Yes, that is the point. That is the point of the Auditor’s report: that we cannot do that because we have not been monitoring and evaluating the programs properly. What we needed to do was to evolve these programs. Instead of evolving them, we have gone back to the drawing board to small, ad hoc programs that are not strategic. It makes me laugh to say that what they are doing at the moment is strategic, particularly when there are no outcome statements yet. We have released granting programs before we have even got outcome statements. We have gone back to the future; we have gone back decades in the way that we treat natural resource management, in the way we treat our investment in these programs. It is disgraceful that the minister is trying to put out statements as if the work that has been done by all those groups in the past is nothing, that it has been massively rorted and that there have been no outcomes. Well, there have been outcomes.
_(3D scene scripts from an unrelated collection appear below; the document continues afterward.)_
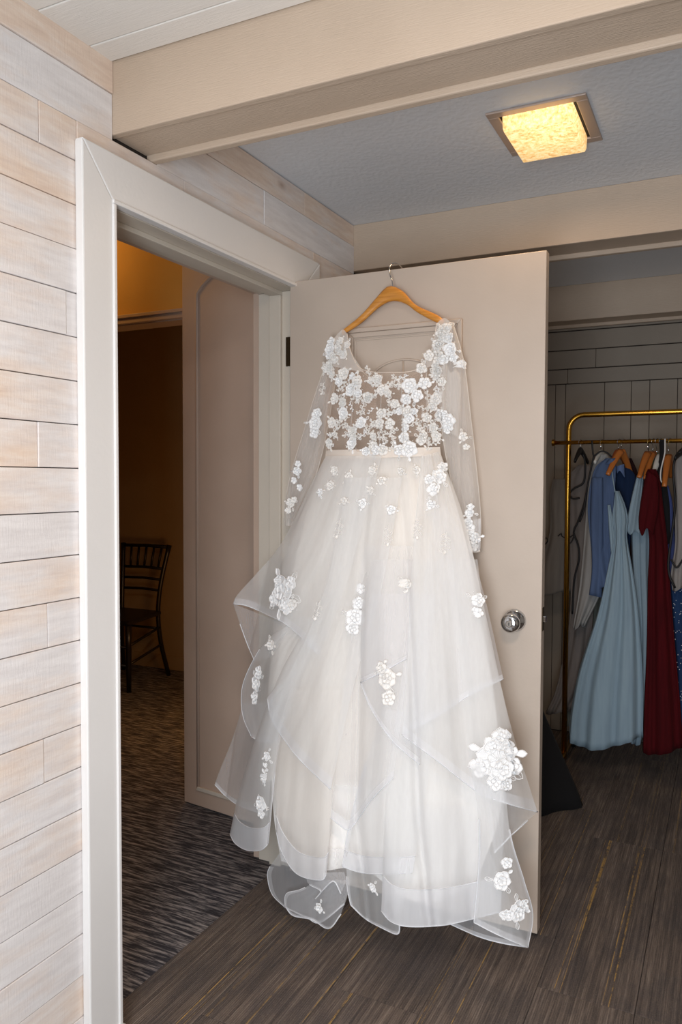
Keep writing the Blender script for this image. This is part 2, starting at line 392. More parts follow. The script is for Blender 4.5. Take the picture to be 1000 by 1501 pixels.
# right wall, wall behind the camera with its window
struct(box('wall_right', M['roomwall'], 3.2, 3.32, -.80, 4.5, 0, ZC, bevel=0))
wf = MB(); WX0, WX1, WZ0, WZ1 = .78, 1.82, .22, 1.88
wf.box(-.15, WX0, -.92, -.80, 0, ZC); wf.box(WX1, 3.3, -.92, -.80, 0, ZC); wf.box(WX0, WX1, -.92, -.80, 0, WZ0); wf.box(WX0, WX1, -.92, -.80, WZ1, ZC)
struct(wf.build('wall_front', M['roomwall']))
wn = MB()
for a in (WX0, (WX0+WX1)/2-.02, WX1-.04): wn.box(a, a+.04, -.90, -.85, WZ0, WZ1)
for z in (WZ0, WZ1-.04): wn.box(WX0, WX1, -.895, -.855, z, z+.04)
struct(wn.build('window_1', M['casing'], bevel=.003))

# ------------------------------------------------------------------ doorway casing and jamb
trim = struct(box('trim_4', M['jamb'], -.150, -.001, DY0-.0, DY1, DZ-.0, DZ+.020, bevel=.001))     # head jamb
def part(name, m, *a, bevel=.002, parent=None): return box(name, m, *a, parent=parent or trim, bevel=bevel)
part('side_jamb', M['jamb'], -.150, -.001, DY0-.012, DY0, .001, DZ)
part('side_jamb', M['jamb'], -.150, -.001, DY1, DY1+.018, .001, DZ)
part('head_stop', M['jamb'], -.098, -.052, DY0, DY1, DZ-.014, DZ)
part('side_stop', M['jamb'], -.098, -.052, DY0, DY0+.006, .001, DZ-.014)
part('side_stop', M['jamb'], -.098, -.052, DY1-.014, DY1, .001, DZ-.014)
# casing, mitred boards
ci0, ci1, co0, co1, cz0, cz1 = 1.453, 2.372, 1.350, 2.500, 2.031, 2.149
th = .024
def mitre(poly, name='casing_board', x=.0005, t=th, m_=None):
    return MB().prism([Vector((x, a, b)) for a, b in poly], (1, 0, 0), t).build(name, m_ or M['casing'], trim, bevel=.0035)
mitre([(co0, .003), (ci0, .003), (ci0, cz0), (co0, cz1)]); mitre([(co1, .003), (co1, cz1), (ci1, cz0), (ci1, .003)]); mitre([(co0+.0006, cz1), (ci0+.0006, cz0), (ci1-.0006, cz0), (co1-.0006, cz1)])
# inner bead
for a in (ci0-.0085, ci1-.0015): part('inner_bead', M['casing'], th*.2, th+.006, a, a+.010, .0035, cz0-.0018)
part('inner_bead', M['casing'], th*.2, th+.006, ci0-.0085, ci1+.0085, cz0-.0015, cz0+.0085)
# hall side casing of the far jamb
for x0, x1 in ((-.176, -.150),): part('hall_casing', M['leaf'], x0, x1, DY1+.004, DY1+.10, .003, DZ+.10); part('hall_casing', M['leaf'], x0, x1, DY0-.1, DY0-.004, .003, DZ+.1); part('hall_casing', M['leaf'], x0, x1, DY0-.004, DY1+.004, DZ+.004, DZ+.1)
# small white foot block by the near jamb
part('plinth_block', M['casing'], -.004, .040, DY0-.028, DY0+.006, .001, .020)

# ------------------------------------------------------------------ open white door
door = struct(box('door_1', M['door'], .004, .862, 2.321, 2.359, .015, 2.045, bevel=.002))
def dpart(name, m_, *a, bevel=.002): return box(name, m_, *a, parent=door, bevel=bevel)
def dpart_l(name, pts, r_, m_): return MB().tube(pts, r_, 8).build(name, m_, door, smooth=True)
mx0, mx1, mz0, mz1 = .215, .613, 1.22, 1.868
def frame(prefix, x0, x1, z0, z1, w_, t):
    f_ = 2.321
    for poly in ([(x0, z0), (x1, z0), (x1-w_, z0+w_), (x0+w_, z0+w_)], [(x0, z1), (x0+w_, z1-w_), (x1-w_, z1-w_), (x1, z1)],
                 [(x0, z0), (x0+w_, z0+w_), (x0+w_, z1-w_), (x0, z1)], [(x1, z0), (x1, z1), (x1-w_, z1-w_), (x1-w_, z0+w_)]):
        MB().prism([Vector((a, f_-t, b)) for a, b in poly], (0, 1, 0), t).build(prefix, M['door'], door, bevel=.0025)
frame('panel_moulding', mx0, mx1, mz0, mz1, .014, .014); frame('panel_moulding', mx0+.014, mx1-.014, mz0+.014, mz1-.014, .016, .007); frame('panel_moulding', mx0+.034, mx1-.034, mz0+.034, mz1-.034, .006, .004)
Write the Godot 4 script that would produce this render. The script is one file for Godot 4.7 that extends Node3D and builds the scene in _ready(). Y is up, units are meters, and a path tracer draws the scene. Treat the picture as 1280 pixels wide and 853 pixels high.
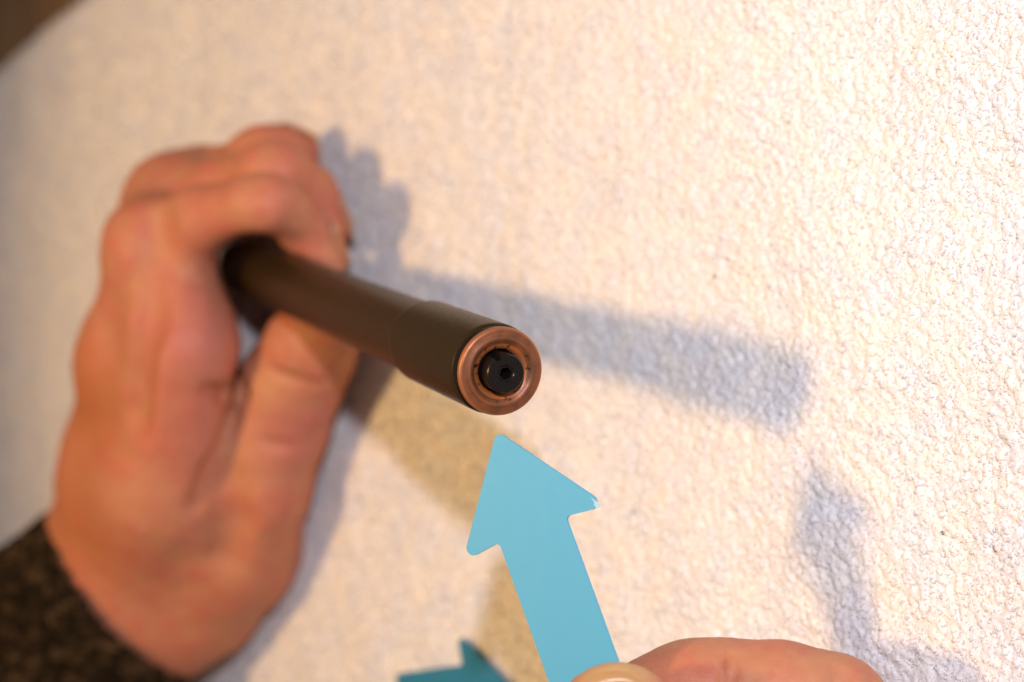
extends Node3D
# A close-up: one hand holds a blackened metal rod with a copper ring out over a pale towel, the other points at it with a blue plastic arrow.
# Lengths in the tables are millimetres: V() turns them into metres. y is up, the towel lies on y = 0.

func V(x: float, y: float, z: float) -> Vector3:
	return Vector3(x, y, z) * 0.001

var n_skin := FastNoiseLite.new()
var n_fine := FastNoiseLite.new()
var n_cell := FastNoiseLite.new()
var n_wave := FastNoiseLite.new()

func _ready() -> void:
	# ---------------------------------------------------------------- camera
	var c := Camera3D.new()
	c.name = "camera"
	c.transform = Transform3D(Basis(Vector3(0, -0.7975, 0.6033), Vector3(1, 0, 0), Vector3(0, 0.6033, 0.7975)).orthonormalized(), V(0, 228, 0))
	c.fov = 21.56
	c.near = 0.02
	c.far = 20.0
	var att := CameraAttributesPhysical.new()
	att.frustum_focal_length = 63.0
	att.frustum_focus_distance = 0.281
	att.exposure_aperture = 11.0
	c.attributes = att
	add_child(c)
	c.fov = 21.56
	c.current = true
	# ---------------------------------------------------------------- light
	var e := Environment.new()
	e.background_mode = Environment.BG_COLOR
	e.background_color = Color(0.185, 0.148, 0.112).linear_to_srgb()
	e.tonemap_mode = Environment.TONE_MAPPER_LINEAR
	e.tonemap_exposure = 1.0
	e.sdfgi_enabled = true
	e.ssao_enabled = true
	e.ssil_enabled = true
	var w := WorldEnvironment.new()
	w.name = "environment"
	w.environment = e
	add_child(w)
	var lamp := SpotLight3D.new()          # the warm lamp above the table
	lamp.name = "warm_lamp"
	lamp.light_color = Color(1.0, 0.60, 0.235).linear_to_srgb()
	lamp.light_energy = 0.462
	lamp.light_size = 0.048
	lamp.spot_range = 6.0
	lamp.spot_attenuation = 2.0
	lamp.spot_angle = 16.2
	lamp.spot_angle_attenuation = 0.5
	lamp.shadow_enabled = true
	add_child(lamp)
	lamp.look_at_from_position(V(48, 850, -316), V(12, 0, -358), Vector3(1, 0, 0))
	var flash := AreaLight3D.new()         # the camera's own flash
	flash.name = "camera_flash"
	flash.light_color = Color(0.91, 0.895, 1.0).linear_to_srgb()
	flash.light_energy = 0.114
	flash.area_size = Vector2(0.016, 0.012)
	flash.area_normalize_energy = true
	flash.area_range = 6.0
	flash.shadow_enabled = true
	add_child(flash)
	flash.look_at_from_position(V(81, 253, 33.7), V(0, 0, -290), Vector3(0, 1, 0))
	# ---------------------------------------------------------------- the place
	n_skin.seed = 3; n_skin.frequency = 110.0; n_skin.fractal_octaves = 3
	n_fine.seed = 8; n_fine.frequency = 420.0; n_fine.fractal_octaves = 2
	n_cell.seed = 5; n_cell.noise_type = FastNoiseLite.TYPE_CELLULAR; n_cell.frequency = 800.0
	n_cell.cellular_return_type = FastNoiseLite.RETURN_DISTANCE; n_cell.fractal_type = FastNoiseLite.FRACTAL_NONE
	n_wave.seed = 21; n_wave.frequency = 22.0; n_wave.fractal_octaves = 2
	build_table()
	build_towel()
	build_rod()
	build_arrows()
	build_gripping_hand()
	build_pointing_hand()

# ==================================================================== helpers
func named(o: Node, called: String, parent: Node = self) -> Node:
	o.name = called
	parent.add_child(o, true)
	return o

func tag(o: Node, label: String, category: String, group := "") -> void:
	o.set_meta("label", label)
	o.set_meta("category", category)
	if group: o.set_meta("group", group)

func part(called: String, mesh: Mesh, mat: Material, parent: Node = self) -> MeshInstance3D:
	var o := MeshInstance3D.new()
	o.mesh = mesh
	o.material_override = mat
	named(o, called, parent)
	return o

func array_mesh(v: PackedVector3Array, n: PackedVector3Array, idx: PackedInt32Array, col := PackedColorArray(), uv := PackedVector2Array()) -> ArrayMesh:
	var a := []
	a.resize(Mesh.ARRAY_MAX)
	a[Mesh.ARRAY_VERTEX] = v
	a[Mesh.ARRAY_NORMAL] = n
	a[Mesh.ARRAY_INDEX] = idx
	if col.size(): a[Mesh.ARRAY_COLOR] = col
	if uv.size(): a[Mesh.ARRAY_TEX_UV] = uv
	var m := ArrayMesh.new()
	m.add_surface_from_arrays(Mesh.PRIMITIVE_TRIANGLES, a)
	return m

func grid_mesh(v: PackedVector3Array, cols: int, rows: int, col := PackedColorArray(), flip := false) -> ArrayMesh:
	# rows x cols points; smooth normals from the neighbours; the front is the side of (d/drow x d/dcol), or the other with flip
	var idx := PackedInt32Array()
	idx.resize((cols - 1) * (rows - 1) * 6)
	var k := 0
	for r in rows - 1:
		for q in cols - 1:
			var a := r * cols + q
			var b := a + 1
			var d := a + cols
			var f := d + 1
			if flip:
				idx[k] = a; idx[k + 1] = d; idx[k + 2] = b; idx[k + 3] = b; idx[k + 4] = d; idx[k + 5] = f
			else:
				idx[k] = a; idx[k + 1] = b; idx[k + 2] = d; idx[k + 3] = b; idx[k + 4] = f; idx[k + 5] = d
			k += 6
	var n := PackedVector3Array()
	n.resize(v.size())
	for r in rows:
		for q in cols:
			var dr := v[mini(r + 1, rows - 1) * cols + q] - v[maxi(r - 1, 0) * cols + q]
			var dq := v[r * cols + mini(q + 1, cols - 1)] - v[r * cols + maxi(q - 1, 0)]
			var nn := dr.cross(dq)
			n[r * cols + q] = (-nn if flip else nn).normalized()
	return array_mesh(v, n, idx, col)

func lathe(profile: Array, seg: int, worn := false, notched := false) -> ArrayMesh:
	# profile: [height, radius] in millimetres from the back to the front, turned round the y axis; a point given twice makes a hard edge
	var v := PackedVector3Array()
	var n := PackedVector3Array()
	var col := PackedColorArray()
	var idx := PackedInt32Array()
	for i in profile.size() - 1:
		var a: Array = profile[i]
		var b: Array = profile[i + 1]
		if a[0] == b[0] and a[1] == b[1]: continue
		var base := v.size()
		var na := Vector2(b[0] - a[0], -(b[1] - a[1])).normalized()   # (radial, along) of this strip
		var n0 := na
		var n1 := na
		if i > 0 and not (profile[i - 1][0] == a[0] and profile[i - 1][1] == a[1]):
			n0 = (na + Vector2(a[0] - profile[i - 1][0], -(a[1] - profile[i - 1][1])).normalized()).normalized()
		if i + 2 < profile.size() and not (profile[i + 2][0] == b[0] and profile[i + 2][1] == b[1]):
			n1 = (na + Vector2(profile[i + 2][0] - b[0], -(profile[i + 2][1] - b[1])).normalized()).normalized()
		for s in seg + 1:
			var an := TAU * s / seg
			var dir := Vector3(cos(an), 0, sin(an))
			for j in 2:
				var pt: Array = a if j == 0 else b
				var nn := n0 if j == 0 else n1
				var r: float = pt[1]
				if notched: r = screw_notch(an, pt[0], r)
				var p := (dir * r + Vector3(0, pt[0], 0)) * 0.001
				v.append(p)
				n.append(dir * nn.x + Vector3(0, nn.y, 0))
				col.append(copper_tint(an, pt[0], r) if worn else Color.WHITE)
		for s in seg:
			var q := base + s * 2
			idx.append_array([q, q + 2, q + 1, q + 1, q + 2, q + 3])
	return array_mesh(v, n, idx, col)

func rough_map(seed_: int, freq: float, low: float, high: float, size := 512, normal := false, bump := 4.0) -> NoiseTexture2D:
	var f := FastNoiseLite.new()
	f.seed = seed_
	f.frequency = freq
	f.fractal_octaves = 4
	var t := NoiseTexture2D.new()
	t.width = size
	t.height = size
	t.seamless = true
	t.noise = f
	if normal:
		t.as_normal_map = true
		t.bump_strength = bump
	else:
		var g := Gradient.new()
		g.set_color(0, Color(low, low, low))
		g.set_color(1, Color(high, high, high))
		t.color_ramp = g
	return t

func plain(lin: Color, rough: float, metal := 0.0) -> StandardMaterial3D:
	var m := StandardMaterial3D.new()
	m.albedo_color = lin.linear_to_srgb()
	m.roughness = rough
	m.metallic = metal
	return m

# ==================================================================== table and towel
func build_table() -> void:
	var m := plain(Color(0.34, 0.18, 0.075), 0.5)
	m.albedo_texture = rough_map(40, 0.012, 0.55, 1.0)
	m.uv1_triplanar = true
	m.uv1_scale = Vector3(1.2, 6, 22)
	var b := BoxMesh.new()
	b.size = Vector3(1.5, 0.03, 1.4)
	var t := part("tabletop", b, m)
	t.position = V(0, -21, -420)
	t.set_meta("kind", "structure")

func towel_height(x: float, z: float) -> float:
	var cl := n_cell.get_noise_2d(x, z)                               # -1 .. 0 : nub centres low
	var warp := n_fine.get_noise_2d(x * 0.9, z * 0.9)
	var h := -cl * 0.0
	h = 0.00030 * (-0.55 - n_cell.get_noise_2d(x + warp * 0.0007, z - warp * 0.0006)) * 1.6
	h += 0.00022 * warp
	h += 0.00050 * (absf(n_fine.get_noise_2d(x * 0.62 + z * 0.25 + 1.0, z * 0.8 - x * 0.2)) - 0.25)
	h += 0.00020 * n_fine.get_noise_2d(x * 2.3 + 4.0, z * 2.3)
	h += 0.00040 * n_skin.get_noise_2d(x * 1.4, z * 1.4)
	h += 0.0011 * n_wave.get_noise_2d(x, z)
	return h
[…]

They are not perfect and I would be the first to say they have not been perfect, but we should move on and learn from those programs, not go back to the past and not trash the work of hundreds of thousands of Australians over the last couple of decades who have put so much of their lives into natural resource management, so much of their lives into developing these regional groups, so much of their lives into Landcare. We need to be learning from the past, not repeating the mistakes of the past.